Regarding voltages --

The effect that voltage has on various appliances is widely variable. The NEC standard, if I remember correctly, allows a 2% total voltage drop at calculated power required adjusted for demand, no more than 1% of which can be in the branch circuit. That's a pretty tight specification, hard to live up to with the wire sizes and lengths that are common in RV setups, especially with 30A service.

Induction motors are the most demanding regarding voltage. In a house, you have them in your fridge, your sump pump, your washer and dryer, your dishwasher, and your garage door opener. Typically, in an RV, you only have them in your air conditioner(s), because the ammonia refrigeration system in your fridge doesn't use one, and you probably don't have the other appliances. So the main question, regarding voltage, is whether your A/C will start, because lights and kitchen appliances and heating appliances will all work at much lower voltages than the A/C will tolerate. (Most lights and kitchen appliances and heating appliances just degrade in performance by difference in the squares of the voltages, so at 90 volts they have only 60% of the power or brightness or whatever that they have at 115 volts; 115*115=13225, 90*90=8100, 8100/13225=61.2%)

So, how many volts does it take to start the A/C? Well, it's complicated. It varies depending on the specific A/C unit, the ambient temperature (hotter day=higher minimum voltage, because the refrigerant pressure is higher once it's equalized), and whether the A/C has cycled off long enough for the high side/low side pressures to equalize completely. Typically around 90 volts is the minimum. The catch is, that the 90 volts has to be delivered while the A/C is drawing the locked rotor current, usually 40-50 A or so, for the A/C to start reliably. If the voltage is below 108 or 109 volts when the A/C is running, you're probably right on the edge.

Another way to look at it, is that if your voltage drop is calculated to be more than about 20 volts at 50 amps (assuming 115 volts at the outlet in your home or campground, that gives you 95 volts during A/C startup), you're likely to have problems. Solving for the length limitation (ask if you want to see all the math), here's what we get for cord lengths (actual wire lengths are double this):

10 gauge ... 200 feet
8 gauge ... 320 feet
6 gauge ... 500 feet
4 gauge ... 830 feet

Now, those are absolute maximums that will take you right down to 95 volts during A/C startup, which I don't recommend, but it gives you some idea where the edge of the cliff is.

If we stick to the NEC's 1% drop at the branch circuit, that's 1.15 volts, and if we assume that you're running the AC and some other loads for a total of 25 amps, we get these extension cord lengths:

10 gauge ... 23 feet
8 gauge ... 37 feet
6 gauge ... 57 feet
4 gauge ... 95 feet
2 gauge ... 147 feet
1 gauge ... 185 feet

That's pretty conservative but it gives you some idea.
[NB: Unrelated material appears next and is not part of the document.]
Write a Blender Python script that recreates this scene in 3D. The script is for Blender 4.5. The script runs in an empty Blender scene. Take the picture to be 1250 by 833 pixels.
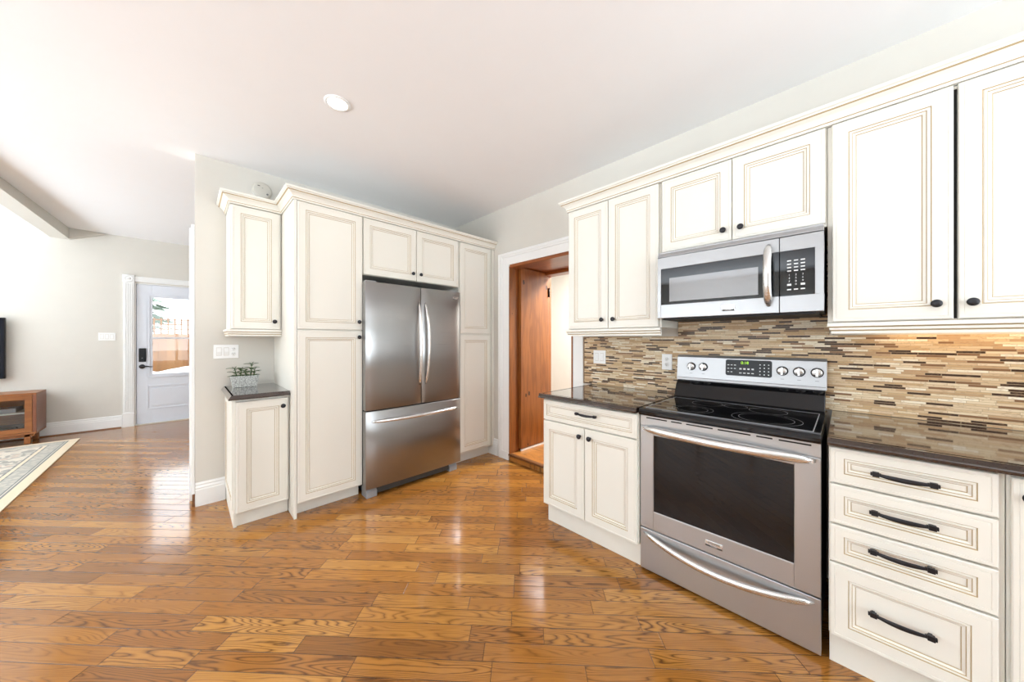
import bpy, math, random
from math import sin, cos, pi, radians, sqrt, tan, atan2
from mathutils import Vector, Matrix
random.seed(7)
S = bpy.context.scene
col = S.collection

# ------------------------------------------------------------------ camera, world, exposure, added daylight lamps
YAW = radians(45.4)
cam = bpy.data.cameras.new('camera'); camo = bpy.data.objects.new('camera', cam); col.objects.link(camo)
cam.sensor_width = 36; cam.lens = 402.0/1250*36; cam.shift_y = -1.5/1250; cam.clip_start = .02
camo.location = (0, 0, 1.35); camo.rotation_euler = (pi/2, 0, YAW-pi/2)
S.camera = camo
S.view_settings.view_transform = 'Standard'; S.view_settings.look = 'None'
S.view_settings.gamma = 1; S.view_settings.use_curve_mapping = False
S.view_settings.exposure = 0.0

W = bpy.data.worlds.new('sky'); S.world = W; W.use_nodes = True
wn = W.node_tree.nodes; bg = wn['Background']; bg.inputs['Color'].default_value = (.88, .95, 1, 1); bg.inputs['Strength'].default_value = 4.5

def area(name, loc, rot, sx, sy, power, color=(1, 1, 1), spread=None):
    l = bpy.data.lights.new(name, 'AREA'); l.shape = 'RECTANGLE'; l.size = sx; l.size_y = sy; l.energy = power; l.color = color
    if spread: l.spread = spread
    o = bpy.data.objects.new(name, l); col.objects.link(o); o.location = loc; o.rotation_euler = rot
    return o
# added area lamps at the unseen windows, tilted up to stand in for daylight
area('added_window_fill', (0.3, -3.17, 1.45), (pi/2+1.0, 0, 0), 3.4, 1.9, 130, (.80, .905, 1), 2.3)
area('added_window_fill', (-4.97, 2.0, 1.45), (pi/2+1.0, 0, -pi/2), 3.0, 1.8, 215, (.80, .905, 1), 2.3)
area('added_window_fill', (-4.97, 6.0, 1.45), (pi/2+1.0, 0, -pi/2), 2.2, 1.8, 230, (.80, .905, 1), 2.3)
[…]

If you double the lengths, the voltage drop doubles, if you triple them, it triples, and so on, so you can get a pretty good idea of how much loss you would be getting with various cord configurations.

One of the benefits of 240V setups is that the voltage drop is less of a problem. With a balanced load, there's no current in the neutral, so if everything's set up right (meaning, that the load is perfectly balanced between the two legs), you can go twice as far with the same sized conductors. With RV power, 240V setups are fused or breakered at 50A so you have to use 6 gauge wire or larger.

At higher currents the performance of the terminals and connectors can also become limiting. I see a lot of half-melted extension cord ends, either because the plug wasn't crimped properly at the factory, or because of corrosion or loss of spring pressure in the contacts as they wear. Contact grease helps up to a point but once there starts to be a problem it's time to think in terms of replacing the ends.